Pancake Tuesday 2018
Today we celebrated Pancake Tuesday in St. Johns! Our busy chefs were hard at work making over 400 pancakes for all the pupils and staff in the school! A big thanks to the wonderful Mrs. Curtis for returning for the day to resume her post as Pancake Chef and of course to the amazing Alanna McCarthy for her impressive culinary and organisational skills! A lot of satisfied bellies going home this evening! Here we have some information on Pancake Tuesday!
The long build up to Easter is called Lent. The day before Lent begins is called Shrove Tuesday. ‘Shrove’ means being forgiven for wrong-doings. It happens on a different date each year depending on when Easter is. This year Shrove Tuesday is today 13 February, 2018.

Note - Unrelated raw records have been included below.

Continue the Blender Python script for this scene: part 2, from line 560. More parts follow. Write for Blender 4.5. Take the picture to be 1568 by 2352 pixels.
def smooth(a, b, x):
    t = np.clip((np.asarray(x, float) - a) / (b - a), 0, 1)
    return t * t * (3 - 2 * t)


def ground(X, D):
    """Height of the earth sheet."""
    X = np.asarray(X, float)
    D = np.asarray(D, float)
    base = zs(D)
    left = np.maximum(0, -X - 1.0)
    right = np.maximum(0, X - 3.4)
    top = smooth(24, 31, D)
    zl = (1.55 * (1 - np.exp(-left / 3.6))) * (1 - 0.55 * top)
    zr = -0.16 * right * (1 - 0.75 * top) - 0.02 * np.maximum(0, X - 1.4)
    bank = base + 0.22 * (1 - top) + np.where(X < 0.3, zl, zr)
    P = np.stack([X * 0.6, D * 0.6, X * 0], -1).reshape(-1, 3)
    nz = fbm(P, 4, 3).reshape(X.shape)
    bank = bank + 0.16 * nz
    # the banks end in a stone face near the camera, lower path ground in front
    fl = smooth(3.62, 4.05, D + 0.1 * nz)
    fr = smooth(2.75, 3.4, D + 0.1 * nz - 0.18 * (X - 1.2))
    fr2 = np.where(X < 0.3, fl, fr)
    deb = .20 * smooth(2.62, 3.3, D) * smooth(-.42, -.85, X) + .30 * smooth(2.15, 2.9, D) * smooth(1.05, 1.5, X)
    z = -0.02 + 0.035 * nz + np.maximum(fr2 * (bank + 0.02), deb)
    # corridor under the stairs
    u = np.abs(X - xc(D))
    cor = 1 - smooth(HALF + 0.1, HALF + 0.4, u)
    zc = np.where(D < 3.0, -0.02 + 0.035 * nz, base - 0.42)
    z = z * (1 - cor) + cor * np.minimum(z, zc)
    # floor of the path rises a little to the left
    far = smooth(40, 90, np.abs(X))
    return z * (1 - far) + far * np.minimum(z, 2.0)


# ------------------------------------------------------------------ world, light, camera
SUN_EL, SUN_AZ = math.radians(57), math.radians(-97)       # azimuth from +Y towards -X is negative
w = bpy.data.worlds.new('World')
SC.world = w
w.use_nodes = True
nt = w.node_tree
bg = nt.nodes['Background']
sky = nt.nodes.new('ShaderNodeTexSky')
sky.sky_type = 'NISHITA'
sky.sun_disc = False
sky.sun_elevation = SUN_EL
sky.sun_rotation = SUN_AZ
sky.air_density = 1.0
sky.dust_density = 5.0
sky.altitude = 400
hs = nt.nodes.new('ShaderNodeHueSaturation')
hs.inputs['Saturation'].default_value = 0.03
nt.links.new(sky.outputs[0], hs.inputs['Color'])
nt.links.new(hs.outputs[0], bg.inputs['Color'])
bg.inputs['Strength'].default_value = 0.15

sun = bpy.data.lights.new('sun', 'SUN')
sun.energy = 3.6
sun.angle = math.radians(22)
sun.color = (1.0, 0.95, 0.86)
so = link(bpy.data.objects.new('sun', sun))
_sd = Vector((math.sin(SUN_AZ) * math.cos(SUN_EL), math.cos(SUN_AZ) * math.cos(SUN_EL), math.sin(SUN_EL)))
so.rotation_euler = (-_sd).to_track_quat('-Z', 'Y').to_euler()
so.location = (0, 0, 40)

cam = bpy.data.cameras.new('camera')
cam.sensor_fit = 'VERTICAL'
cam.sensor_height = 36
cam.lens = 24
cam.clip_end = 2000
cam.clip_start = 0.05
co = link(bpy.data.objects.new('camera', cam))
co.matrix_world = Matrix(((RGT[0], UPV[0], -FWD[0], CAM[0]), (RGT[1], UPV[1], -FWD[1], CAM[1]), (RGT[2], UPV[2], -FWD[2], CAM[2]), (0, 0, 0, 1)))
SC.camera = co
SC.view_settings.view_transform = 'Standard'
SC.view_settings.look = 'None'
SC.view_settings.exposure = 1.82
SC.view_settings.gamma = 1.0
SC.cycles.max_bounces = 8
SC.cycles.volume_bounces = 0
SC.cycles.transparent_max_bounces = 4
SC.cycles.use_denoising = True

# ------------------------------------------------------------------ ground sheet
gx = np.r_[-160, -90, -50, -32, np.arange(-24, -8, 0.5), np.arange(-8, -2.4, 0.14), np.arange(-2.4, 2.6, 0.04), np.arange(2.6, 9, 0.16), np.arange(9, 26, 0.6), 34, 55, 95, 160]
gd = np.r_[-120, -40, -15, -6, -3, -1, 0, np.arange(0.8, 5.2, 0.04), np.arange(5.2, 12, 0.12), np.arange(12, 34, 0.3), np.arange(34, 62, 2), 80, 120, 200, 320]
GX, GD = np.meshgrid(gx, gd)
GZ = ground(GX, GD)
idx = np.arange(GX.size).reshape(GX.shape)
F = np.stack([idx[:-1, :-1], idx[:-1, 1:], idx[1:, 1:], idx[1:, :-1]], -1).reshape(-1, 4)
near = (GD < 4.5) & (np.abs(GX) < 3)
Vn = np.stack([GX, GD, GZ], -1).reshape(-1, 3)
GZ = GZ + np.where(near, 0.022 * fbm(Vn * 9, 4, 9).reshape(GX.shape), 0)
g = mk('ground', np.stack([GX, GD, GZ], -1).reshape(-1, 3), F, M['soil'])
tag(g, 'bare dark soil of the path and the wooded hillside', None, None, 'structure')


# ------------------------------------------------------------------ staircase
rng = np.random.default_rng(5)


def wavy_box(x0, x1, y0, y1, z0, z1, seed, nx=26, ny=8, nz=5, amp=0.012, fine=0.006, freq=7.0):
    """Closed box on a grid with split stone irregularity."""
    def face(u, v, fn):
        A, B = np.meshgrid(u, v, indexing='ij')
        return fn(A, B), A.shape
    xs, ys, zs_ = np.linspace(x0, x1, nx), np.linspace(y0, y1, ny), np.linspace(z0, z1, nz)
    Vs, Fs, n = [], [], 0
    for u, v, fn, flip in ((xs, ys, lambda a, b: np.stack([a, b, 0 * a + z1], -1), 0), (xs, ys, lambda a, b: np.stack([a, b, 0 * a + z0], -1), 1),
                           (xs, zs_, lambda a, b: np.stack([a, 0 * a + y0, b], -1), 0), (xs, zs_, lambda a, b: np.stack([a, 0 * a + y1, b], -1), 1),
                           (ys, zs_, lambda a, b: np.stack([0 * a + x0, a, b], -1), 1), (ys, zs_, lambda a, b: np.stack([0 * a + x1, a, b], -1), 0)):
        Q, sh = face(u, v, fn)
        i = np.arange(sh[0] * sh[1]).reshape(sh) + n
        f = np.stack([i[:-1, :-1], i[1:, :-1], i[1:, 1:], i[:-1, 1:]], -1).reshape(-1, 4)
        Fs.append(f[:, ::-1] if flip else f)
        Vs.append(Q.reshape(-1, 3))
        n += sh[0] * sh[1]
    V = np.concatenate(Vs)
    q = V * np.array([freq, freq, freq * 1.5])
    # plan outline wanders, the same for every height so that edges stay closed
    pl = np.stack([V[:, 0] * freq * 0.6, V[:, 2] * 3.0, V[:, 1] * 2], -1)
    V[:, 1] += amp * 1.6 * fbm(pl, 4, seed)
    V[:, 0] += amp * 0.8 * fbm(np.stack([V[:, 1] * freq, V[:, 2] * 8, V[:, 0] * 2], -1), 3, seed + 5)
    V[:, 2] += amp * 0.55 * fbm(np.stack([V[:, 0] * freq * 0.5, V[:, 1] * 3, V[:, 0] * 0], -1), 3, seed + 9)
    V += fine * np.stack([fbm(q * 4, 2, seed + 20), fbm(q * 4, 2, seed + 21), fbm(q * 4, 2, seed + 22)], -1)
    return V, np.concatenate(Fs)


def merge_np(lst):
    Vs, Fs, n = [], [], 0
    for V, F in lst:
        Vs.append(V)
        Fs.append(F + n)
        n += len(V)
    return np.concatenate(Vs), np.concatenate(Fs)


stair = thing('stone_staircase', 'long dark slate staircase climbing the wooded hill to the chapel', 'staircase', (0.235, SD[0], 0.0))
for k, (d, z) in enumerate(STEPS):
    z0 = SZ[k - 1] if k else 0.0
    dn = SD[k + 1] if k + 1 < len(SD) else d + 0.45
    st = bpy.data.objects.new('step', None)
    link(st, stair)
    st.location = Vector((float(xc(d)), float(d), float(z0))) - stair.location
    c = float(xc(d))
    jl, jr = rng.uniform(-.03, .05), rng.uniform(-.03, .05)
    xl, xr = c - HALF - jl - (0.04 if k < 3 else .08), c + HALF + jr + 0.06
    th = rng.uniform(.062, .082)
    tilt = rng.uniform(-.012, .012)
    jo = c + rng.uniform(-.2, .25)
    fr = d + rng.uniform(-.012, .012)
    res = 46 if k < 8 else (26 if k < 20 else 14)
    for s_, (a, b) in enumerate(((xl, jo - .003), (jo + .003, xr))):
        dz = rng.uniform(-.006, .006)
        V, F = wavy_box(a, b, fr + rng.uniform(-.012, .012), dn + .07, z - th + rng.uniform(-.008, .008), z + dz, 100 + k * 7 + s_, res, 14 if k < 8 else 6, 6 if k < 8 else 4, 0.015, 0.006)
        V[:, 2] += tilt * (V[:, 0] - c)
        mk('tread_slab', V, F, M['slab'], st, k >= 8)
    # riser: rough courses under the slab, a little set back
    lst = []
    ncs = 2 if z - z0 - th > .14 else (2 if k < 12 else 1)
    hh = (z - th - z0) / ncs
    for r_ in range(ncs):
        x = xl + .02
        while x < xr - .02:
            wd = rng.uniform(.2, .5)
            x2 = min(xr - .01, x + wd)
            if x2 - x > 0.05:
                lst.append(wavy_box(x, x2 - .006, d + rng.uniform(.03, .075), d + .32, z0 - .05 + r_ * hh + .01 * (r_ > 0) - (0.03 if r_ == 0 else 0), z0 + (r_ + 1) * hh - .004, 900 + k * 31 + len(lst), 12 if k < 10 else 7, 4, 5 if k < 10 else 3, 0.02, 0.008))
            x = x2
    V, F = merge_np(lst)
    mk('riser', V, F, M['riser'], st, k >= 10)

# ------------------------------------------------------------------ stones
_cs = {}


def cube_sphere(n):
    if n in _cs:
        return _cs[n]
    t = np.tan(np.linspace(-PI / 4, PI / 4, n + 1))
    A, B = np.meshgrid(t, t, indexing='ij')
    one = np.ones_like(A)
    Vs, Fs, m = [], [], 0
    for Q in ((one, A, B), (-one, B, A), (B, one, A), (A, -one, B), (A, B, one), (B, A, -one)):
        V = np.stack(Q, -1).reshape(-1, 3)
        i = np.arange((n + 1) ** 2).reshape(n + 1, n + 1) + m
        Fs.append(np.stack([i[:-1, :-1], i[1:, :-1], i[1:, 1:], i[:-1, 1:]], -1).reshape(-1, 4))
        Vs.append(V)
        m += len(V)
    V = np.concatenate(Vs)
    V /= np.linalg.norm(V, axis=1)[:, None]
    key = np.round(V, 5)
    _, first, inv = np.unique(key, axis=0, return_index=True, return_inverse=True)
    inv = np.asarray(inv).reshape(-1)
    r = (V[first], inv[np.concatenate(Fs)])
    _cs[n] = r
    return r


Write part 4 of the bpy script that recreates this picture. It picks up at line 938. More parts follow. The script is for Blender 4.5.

Another name for Shrove Tuesday is Pancake Day. Long ago this was a day for feasting and having a good time. People went to church to confess the bad things they had done and would be ‘shriven’ or forgiven before the start of Lent. As rich foods such as eggs were forbidden during Lent, one way of using them up would be to make pancakes.
Many people make pancakes on Shrove Tuesday and in some parts of the UK run in pancake races. This custom grew up because of a legend dating from 1445. On Shrove Tuesday one woman was still making pancakes as the church bells rang. Rather than be late she took her frying pan and pancake with her.
One of the most famous pancake races is held in Olney, Buckinghamshire where women over 18 years of age, wearing a skirt, apron and head covering, have been competing for hundreds of years. They have to toss their pancake on the start line and again at the finish to prove they haven’t lost it.
In France and the United States Pancake day is called Mardi Gras which means ‘Fat’ or ‘Grease Tuesday’.